Anglicans believe they represent a "via media"—a middle way between sola scriptura Protestantism and tradition-heavy Catholicism. They find their religious authority in a sort of three-legged stool of Scripture, tradition, and reason.
Anglicanism's knack for ecclesiological compromise (that is, compromise in the realm of church politics as well as theology) is associated most famously with Elizabeth I , who held together a nation strained to the breaking point by the strife already mentioned. But the Anglican Church opened its doors not only to a range of theological positions, but also to the influences of the larger culture and learning of the European world.

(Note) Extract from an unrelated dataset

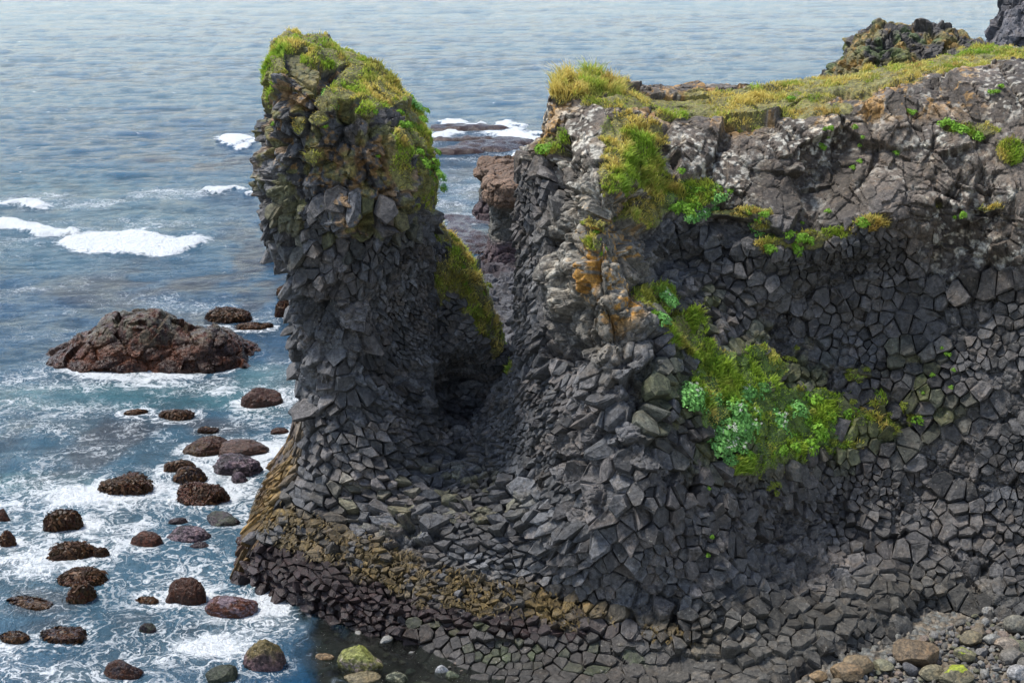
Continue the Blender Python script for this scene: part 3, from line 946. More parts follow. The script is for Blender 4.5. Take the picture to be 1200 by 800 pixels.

Twentieth-century ethicist and theologian H. Richard Niebuhr characterized this style as "Christ over culture"—a sense that the best of the arts, sciences, and other branches of human knowledge and achievement could be enjoyed and promoted liberally by Christians, with a secure confidence that God Himself had animated these achievements (whether their human originators had professed Christ or not). Of course, Anglicans, along with Catholics who share the same view, would hasten to add that none of these areas of human enterprise can be "complete" without the redemptive influence of Christ.
Given all of these tendencies, we can see why British and American Anglicans gravitated in the eighteenth century to more "reasonable" versions of their faith—including the deist vision of the Watchmaker God. (In such an intentionally broad and accommodating church, the desire naturally arises in our own time to open the ministry to as wide a group of people as possible—hence the current strife over homosexual ordination.)
Also keeping early Anglicans from sharing many of their Christian compatriots' evangelical fervor was the distracting power of wealth and social influence. Indeed, early American Anglicanism seems, for some of its adherents, to have amounted to a sort of counter in the social game—a token of status to be enjoyed, moderately, with others of one's class, as long as it didn't interfere with equally enjoyable pastimes such as horse-racing, dancing, and drinking.